Interpreting Culture, part 1

When I think about the skills required to “read” artistic messages I always go back to the late French sociologist Pierre Bourdieu’s idea of “cultural capital.” Bourdieu’s notion is essentially that in the marketplace of identity, individuals build up a kind of capital that enables them to be understood by and communicate with other members of their “class." His long-term qualitative and quantitative study of the French has led him to several conclusions around this idea, especially as it relates to education and parents’ vocation as a predictor of cultural capital. Bourdieu holds that all cultural taste results from “the unintentional learning made possible by a disposition acquired through domestic or scholastic inculcation of legitimate culture.” In other words, “legitimate culture” or “high art” can only be taught and conveyed through proper socialization. Bourdieu’s idea is in line with empirical studies like Richard Orend’s 1989 study for the NEA that draws statistical correlations between arts attendance and socialization in the arts.
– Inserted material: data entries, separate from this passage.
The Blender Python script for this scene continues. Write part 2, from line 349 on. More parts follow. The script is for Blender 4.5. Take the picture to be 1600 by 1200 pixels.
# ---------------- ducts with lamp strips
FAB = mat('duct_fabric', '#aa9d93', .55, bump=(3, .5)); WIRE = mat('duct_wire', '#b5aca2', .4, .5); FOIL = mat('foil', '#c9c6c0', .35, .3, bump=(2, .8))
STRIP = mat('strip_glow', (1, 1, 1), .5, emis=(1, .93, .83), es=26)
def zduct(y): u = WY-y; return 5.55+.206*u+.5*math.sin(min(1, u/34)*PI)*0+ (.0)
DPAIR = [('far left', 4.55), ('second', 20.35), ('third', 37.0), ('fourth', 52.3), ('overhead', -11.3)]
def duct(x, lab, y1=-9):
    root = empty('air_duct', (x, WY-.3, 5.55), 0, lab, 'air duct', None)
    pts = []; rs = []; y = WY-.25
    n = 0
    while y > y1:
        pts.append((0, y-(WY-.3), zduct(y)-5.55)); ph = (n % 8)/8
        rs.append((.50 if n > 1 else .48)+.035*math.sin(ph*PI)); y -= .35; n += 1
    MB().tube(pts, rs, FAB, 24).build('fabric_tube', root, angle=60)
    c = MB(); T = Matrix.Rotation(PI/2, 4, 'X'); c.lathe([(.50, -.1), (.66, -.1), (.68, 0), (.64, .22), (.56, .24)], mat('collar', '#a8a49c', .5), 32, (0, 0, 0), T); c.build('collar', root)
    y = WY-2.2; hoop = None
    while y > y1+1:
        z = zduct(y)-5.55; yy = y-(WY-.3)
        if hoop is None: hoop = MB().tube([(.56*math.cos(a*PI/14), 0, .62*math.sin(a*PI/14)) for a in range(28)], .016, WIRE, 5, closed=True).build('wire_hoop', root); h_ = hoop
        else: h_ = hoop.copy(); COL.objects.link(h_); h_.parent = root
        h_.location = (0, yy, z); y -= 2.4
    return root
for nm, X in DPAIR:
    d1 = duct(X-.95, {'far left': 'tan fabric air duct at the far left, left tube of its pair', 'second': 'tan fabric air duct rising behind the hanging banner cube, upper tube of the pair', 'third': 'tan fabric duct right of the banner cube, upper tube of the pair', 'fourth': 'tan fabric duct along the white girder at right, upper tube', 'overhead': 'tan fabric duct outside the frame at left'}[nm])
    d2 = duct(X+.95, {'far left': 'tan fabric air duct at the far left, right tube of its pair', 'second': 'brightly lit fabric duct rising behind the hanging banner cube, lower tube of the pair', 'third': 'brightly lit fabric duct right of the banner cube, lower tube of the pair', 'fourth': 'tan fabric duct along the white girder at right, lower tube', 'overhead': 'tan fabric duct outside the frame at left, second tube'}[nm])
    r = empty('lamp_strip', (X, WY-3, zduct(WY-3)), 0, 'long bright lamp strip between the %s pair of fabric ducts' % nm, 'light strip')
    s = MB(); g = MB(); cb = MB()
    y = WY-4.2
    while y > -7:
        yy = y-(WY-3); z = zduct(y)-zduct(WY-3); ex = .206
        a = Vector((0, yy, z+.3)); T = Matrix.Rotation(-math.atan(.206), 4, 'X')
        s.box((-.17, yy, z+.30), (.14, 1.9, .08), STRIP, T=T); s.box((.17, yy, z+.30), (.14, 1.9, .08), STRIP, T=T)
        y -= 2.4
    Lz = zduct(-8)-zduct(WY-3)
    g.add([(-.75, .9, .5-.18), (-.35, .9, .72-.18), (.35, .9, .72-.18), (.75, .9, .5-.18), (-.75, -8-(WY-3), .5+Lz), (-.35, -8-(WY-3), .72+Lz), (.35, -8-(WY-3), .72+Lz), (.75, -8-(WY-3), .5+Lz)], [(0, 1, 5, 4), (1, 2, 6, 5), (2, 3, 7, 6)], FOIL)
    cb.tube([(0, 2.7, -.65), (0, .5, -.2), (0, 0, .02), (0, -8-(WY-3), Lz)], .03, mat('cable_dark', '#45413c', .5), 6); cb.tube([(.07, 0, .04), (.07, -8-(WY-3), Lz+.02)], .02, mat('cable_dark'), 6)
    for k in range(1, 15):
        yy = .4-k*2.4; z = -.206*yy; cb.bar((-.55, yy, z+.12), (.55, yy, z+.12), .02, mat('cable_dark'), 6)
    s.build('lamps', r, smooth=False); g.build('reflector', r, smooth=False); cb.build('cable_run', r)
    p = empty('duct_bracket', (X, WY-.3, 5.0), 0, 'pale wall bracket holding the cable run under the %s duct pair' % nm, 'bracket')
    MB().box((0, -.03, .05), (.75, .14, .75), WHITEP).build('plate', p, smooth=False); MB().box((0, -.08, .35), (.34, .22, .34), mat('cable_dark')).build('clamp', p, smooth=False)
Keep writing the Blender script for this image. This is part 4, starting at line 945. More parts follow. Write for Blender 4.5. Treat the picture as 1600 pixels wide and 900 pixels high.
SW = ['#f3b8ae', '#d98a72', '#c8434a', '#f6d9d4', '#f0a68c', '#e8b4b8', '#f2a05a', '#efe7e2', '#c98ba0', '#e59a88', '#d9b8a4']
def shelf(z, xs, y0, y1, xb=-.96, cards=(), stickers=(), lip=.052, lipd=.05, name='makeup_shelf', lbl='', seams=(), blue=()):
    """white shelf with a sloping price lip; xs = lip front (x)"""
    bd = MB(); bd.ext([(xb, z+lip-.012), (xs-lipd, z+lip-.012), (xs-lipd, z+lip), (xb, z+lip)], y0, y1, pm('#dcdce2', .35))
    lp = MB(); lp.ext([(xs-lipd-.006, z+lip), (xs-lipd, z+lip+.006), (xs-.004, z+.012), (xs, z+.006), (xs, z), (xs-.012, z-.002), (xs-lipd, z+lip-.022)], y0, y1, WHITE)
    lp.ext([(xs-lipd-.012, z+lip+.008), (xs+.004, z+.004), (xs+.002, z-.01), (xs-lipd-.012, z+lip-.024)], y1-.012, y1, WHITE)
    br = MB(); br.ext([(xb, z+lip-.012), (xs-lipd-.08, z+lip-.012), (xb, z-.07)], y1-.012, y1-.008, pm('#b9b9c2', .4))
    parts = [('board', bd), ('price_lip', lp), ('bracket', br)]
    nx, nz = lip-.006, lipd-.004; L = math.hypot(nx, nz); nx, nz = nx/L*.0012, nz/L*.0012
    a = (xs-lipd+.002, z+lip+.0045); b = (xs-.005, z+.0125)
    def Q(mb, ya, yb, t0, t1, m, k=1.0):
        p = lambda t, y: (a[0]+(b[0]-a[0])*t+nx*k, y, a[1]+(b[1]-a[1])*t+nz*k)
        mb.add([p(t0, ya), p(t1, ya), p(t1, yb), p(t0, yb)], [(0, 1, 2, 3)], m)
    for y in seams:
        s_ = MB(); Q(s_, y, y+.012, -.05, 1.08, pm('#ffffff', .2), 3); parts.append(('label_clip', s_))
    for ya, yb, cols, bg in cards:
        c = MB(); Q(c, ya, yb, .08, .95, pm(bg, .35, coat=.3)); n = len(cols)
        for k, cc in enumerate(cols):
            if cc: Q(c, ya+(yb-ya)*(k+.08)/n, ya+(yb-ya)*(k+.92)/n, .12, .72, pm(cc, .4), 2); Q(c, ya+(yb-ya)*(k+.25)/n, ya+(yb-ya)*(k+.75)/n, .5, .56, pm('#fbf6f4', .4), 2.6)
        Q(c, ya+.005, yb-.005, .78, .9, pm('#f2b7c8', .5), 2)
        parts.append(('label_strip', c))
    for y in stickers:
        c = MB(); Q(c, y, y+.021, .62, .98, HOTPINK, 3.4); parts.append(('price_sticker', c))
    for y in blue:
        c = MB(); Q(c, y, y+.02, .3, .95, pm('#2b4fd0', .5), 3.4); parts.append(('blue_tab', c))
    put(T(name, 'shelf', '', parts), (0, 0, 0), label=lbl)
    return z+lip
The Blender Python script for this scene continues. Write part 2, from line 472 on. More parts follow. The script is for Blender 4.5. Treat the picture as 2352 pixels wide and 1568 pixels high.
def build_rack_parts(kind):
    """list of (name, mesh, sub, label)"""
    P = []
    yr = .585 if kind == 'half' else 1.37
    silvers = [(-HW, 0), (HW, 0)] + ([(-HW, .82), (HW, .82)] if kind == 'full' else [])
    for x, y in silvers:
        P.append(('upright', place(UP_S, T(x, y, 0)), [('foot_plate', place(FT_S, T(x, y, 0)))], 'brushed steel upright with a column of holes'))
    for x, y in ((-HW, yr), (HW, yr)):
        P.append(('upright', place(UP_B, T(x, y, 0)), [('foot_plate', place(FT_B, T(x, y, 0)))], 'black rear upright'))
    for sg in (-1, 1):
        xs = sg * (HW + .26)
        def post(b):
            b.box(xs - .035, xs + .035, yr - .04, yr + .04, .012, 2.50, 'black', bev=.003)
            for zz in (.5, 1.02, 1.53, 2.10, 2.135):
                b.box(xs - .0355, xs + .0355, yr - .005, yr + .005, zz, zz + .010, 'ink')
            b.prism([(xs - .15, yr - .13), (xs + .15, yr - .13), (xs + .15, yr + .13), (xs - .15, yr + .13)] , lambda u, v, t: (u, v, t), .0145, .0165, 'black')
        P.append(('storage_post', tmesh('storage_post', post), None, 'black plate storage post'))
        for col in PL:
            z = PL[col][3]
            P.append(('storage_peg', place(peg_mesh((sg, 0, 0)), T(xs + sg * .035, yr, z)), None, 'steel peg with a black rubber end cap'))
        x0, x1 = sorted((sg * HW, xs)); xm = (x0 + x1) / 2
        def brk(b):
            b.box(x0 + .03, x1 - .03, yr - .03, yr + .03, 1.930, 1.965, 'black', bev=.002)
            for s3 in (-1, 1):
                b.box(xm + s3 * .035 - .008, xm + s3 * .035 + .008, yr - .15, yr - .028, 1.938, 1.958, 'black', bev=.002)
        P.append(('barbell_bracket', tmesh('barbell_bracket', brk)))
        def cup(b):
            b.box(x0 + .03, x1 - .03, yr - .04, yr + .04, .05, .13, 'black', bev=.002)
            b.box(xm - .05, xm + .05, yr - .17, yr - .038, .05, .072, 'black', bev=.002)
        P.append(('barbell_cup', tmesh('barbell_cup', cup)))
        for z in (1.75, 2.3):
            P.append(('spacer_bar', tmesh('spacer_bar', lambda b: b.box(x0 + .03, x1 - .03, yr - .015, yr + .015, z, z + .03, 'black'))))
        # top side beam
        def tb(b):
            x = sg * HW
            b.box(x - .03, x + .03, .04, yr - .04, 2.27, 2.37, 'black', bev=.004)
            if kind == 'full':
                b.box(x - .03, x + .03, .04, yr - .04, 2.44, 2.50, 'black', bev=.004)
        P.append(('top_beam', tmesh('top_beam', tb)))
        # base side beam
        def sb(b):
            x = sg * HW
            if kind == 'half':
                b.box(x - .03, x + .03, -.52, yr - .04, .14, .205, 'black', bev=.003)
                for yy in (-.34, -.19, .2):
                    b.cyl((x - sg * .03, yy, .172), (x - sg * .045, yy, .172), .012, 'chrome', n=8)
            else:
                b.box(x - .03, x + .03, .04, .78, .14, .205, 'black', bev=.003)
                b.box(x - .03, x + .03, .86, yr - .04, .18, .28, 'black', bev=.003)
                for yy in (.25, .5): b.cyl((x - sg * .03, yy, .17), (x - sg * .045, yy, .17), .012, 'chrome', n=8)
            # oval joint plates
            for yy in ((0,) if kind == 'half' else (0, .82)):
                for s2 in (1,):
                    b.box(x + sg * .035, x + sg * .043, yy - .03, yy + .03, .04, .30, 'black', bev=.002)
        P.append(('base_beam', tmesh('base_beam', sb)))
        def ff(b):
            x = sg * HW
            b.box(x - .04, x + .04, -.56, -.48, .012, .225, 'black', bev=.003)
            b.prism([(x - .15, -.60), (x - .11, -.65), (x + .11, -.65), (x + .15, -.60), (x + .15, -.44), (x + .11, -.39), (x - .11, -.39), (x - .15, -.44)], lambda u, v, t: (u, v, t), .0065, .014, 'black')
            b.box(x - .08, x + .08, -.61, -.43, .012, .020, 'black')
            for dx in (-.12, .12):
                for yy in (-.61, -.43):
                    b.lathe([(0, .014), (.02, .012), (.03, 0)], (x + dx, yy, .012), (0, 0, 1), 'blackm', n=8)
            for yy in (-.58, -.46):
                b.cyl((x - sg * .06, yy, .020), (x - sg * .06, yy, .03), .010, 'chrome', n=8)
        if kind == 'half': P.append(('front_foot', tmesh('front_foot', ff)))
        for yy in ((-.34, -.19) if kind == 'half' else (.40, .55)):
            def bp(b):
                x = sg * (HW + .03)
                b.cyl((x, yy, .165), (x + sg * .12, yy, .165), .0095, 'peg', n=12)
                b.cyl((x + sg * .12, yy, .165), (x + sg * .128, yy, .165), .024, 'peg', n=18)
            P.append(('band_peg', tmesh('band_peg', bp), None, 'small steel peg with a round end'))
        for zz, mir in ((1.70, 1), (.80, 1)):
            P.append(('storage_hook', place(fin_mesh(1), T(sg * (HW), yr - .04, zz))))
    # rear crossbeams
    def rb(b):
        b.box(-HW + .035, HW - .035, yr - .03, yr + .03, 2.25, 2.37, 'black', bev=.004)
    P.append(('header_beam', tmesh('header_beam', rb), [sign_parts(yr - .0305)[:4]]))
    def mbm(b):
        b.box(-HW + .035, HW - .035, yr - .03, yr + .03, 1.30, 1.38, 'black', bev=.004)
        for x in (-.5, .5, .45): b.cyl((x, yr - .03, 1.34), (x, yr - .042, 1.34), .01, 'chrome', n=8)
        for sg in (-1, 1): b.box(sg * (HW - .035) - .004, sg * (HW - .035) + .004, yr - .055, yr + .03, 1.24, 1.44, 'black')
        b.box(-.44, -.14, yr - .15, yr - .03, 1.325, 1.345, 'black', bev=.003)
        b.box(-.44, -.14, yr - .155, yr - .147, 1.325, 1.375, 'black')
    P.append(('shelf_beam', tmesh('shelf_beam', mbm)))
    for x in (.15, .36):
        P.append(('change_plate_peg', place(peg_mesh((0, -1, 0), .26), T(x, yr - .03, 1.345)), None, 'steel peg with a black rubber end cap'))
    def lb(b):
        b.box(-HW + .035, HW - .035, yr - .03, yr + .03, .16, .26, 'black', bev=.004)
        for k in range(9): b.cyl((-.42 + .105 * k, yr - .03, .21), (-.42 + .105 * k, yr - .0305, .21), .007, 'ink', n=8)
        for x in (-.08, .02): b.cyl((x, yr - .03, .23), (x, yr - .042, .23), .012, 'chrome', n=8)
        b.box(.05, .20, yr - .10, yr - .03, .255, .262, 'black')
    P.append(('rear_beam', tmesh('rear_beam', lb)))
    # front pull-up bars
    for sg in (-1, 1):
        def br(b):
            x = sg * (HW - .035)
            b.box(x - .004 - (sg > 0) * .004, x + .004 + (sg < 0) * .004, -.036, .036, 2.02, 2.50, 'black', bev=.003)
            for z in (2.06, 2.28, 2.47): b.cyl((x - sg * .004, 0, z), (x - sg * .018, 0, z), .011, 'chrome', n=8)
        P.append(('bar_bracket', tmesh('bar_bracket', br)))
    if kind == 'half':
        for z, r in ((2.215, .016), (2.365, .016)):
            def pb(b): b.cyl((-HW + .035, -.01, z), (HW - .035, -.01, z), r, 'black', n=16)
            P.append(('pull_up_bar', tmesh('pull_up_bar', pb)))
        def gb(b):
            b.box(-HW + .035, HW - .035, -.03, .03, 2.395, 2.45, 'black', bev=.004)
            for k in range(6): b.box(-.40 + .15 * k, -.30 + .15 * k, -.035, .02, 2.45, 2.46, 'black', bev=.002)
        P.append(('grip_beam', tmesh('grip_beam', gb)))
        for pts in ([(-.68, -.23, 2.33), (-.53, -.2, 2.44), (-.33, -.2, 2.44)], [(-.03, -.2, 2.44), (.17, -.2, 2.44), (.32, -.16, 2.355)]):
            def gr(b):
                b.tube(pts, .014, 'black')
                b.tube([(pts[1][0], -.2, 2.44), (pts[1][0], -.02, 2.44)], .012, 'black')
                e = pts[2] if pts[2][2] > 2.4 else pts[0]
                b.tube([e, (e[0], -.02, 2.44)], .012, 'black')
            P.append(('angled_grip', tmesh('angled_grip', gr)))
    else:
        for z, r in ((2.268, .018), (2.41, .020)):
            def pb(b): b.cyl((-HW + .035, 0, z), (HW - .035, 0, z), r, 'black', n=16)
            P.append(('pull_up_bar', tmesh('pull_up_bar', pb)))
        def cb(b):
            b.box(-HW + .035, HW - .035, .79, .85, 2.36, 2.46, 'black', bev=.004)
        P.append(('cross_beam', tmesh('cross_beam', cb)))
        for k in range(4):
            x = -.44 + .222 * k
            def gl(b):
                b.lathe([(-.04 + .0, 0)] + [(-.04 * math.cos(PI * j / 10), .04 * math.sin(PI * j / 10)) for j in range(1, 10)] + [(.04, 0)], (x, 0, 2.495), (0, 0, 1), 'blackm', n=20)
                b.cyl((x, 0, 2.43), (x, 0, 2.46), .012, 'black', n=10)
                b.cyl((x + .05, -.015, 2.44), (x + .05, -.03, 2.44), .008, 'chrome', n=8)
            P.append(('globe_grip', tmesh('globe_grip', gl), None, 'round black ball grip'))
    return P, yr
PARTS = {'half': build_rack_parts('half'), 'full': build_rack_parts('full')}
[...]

Bourdieu argues that as cultural taste develops, viewers become increasingly able to digest abstract ideas and symbols. An individual who has high “cultural capital” will not only be able to interpret and understand the kinds of artifacts and experiences available through the mediation of cultural institutions but will also enjoy them more. Again, Bourdieu: “The generalizing tendency is inscribed in the very principle of the disposition to recognize legitimate works, a propensity and capacity to recognize their legitimacy and perceive them as worthy of admiration in themselves.”

In the Knowledge Age, the relationship between production and consumption is shifting. Ease of communication has broken down barriers such that two folks in an Indiana can start a business, be in touch with a manufacturing plant in Guangzhou, China, and then have their products delivered directly to clients in Berlin, Germany.

As production of consumer goods becomes increasingly decentralized, so, too is the production of cultural goods. How do we determine what, in Bourdieu’s terminology, is “legitimate” and what’s not? What is the role of cultural institutions in creating these distinctions? How do we maintain our relevance in the face of relativity?